TL;DR – Budget 2025 Latest
- Chancellor Rachel Reeves is under pressure to address the UK’s economic issues, with potential tax rises and spending cuts on the horizon.
- Key proposals include revising inheritance tax regulations, modifying income tax thresholds, and introducing charges on landlords’ rental profits.
- Other considerations may involve adjustments to VAT rates, a possible mansion tax, and measures to alleviate rising energy costs.
- In the face of American capitalism the Chancellors hands are tied, she can’t increase taxes on American corporates, as part of the pact with Trump.
Budget 2025: What tax rises and spending cuts could Rachel Reeves announce?
As Rachel Reeves’ second budget fast approaches, speculation about tax rises and spending cuts is reaching fever pitch.
On 26 November, the chancellor will set out her plan to address the UK’s growing economic hole as the country deals with high inflation and higher-than-expected government borrowing.
In mid-October, she said in an interview that she was looking at both tax rises and spending cuts in the budget after she was briefed on the scale of the fiscal black hole she faces.

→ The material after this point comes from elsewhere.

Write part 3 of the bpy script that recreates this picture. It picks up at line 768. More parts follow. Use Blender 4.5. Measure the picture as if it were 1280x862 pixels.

She has signalled she will target asset-rich households, rather than earnings, as she said those with the “broadest shoulders” should contribute more to balancing the books.
Here’s a look at what the chancellor could announce in the budget:
Inheritance tax
A lifetime cap on the value of gifts someone can pass on before they die is being considered by the Treasury, it is reported.
Currently, there is no charge on gifts if the donor survives seven years but a cap – possibly about £100,000 – on how much people can give before they are taxed could be introduced.
Ms Reeves is also said to be considering extending the seven-year period before inheritance tax has to be paid to 10 years or even longer.
The taper relief rate (the tax discount for living at least three years after giving a gift) is understood to also be under review.
Income tax
The Resolution Foundation think tank, which is close to the government, said Ms Reeves should cut national insurance by 2p and add it to income tax.
That would “protect workers’ pay packets” as it would help level the playing field by taxing different forms of income such as from property, pensions and the self-employed – and raise £6bn, the think tank said.
Influential Labour think tank the Fabian Society has also urged Ms Reeves to raise £12bn by extending the freeze on income tax thresholds for another two years, after it is set to end in 2027/28 – something she committed to at last year’s budget.
This is dubbed a “stealth tax” as it pushes more people into higher tax brackets as wages rise, without actually raising taxes
LLPs
The chancellor is reportedly considering imposing a charge on limited liability partnerships (LLP) to raise £2bn.
LLPs are used by about 190,000 people, including lawyers, GPs and accountants, to be considered self-employed, exempting them from employers’ national insurance.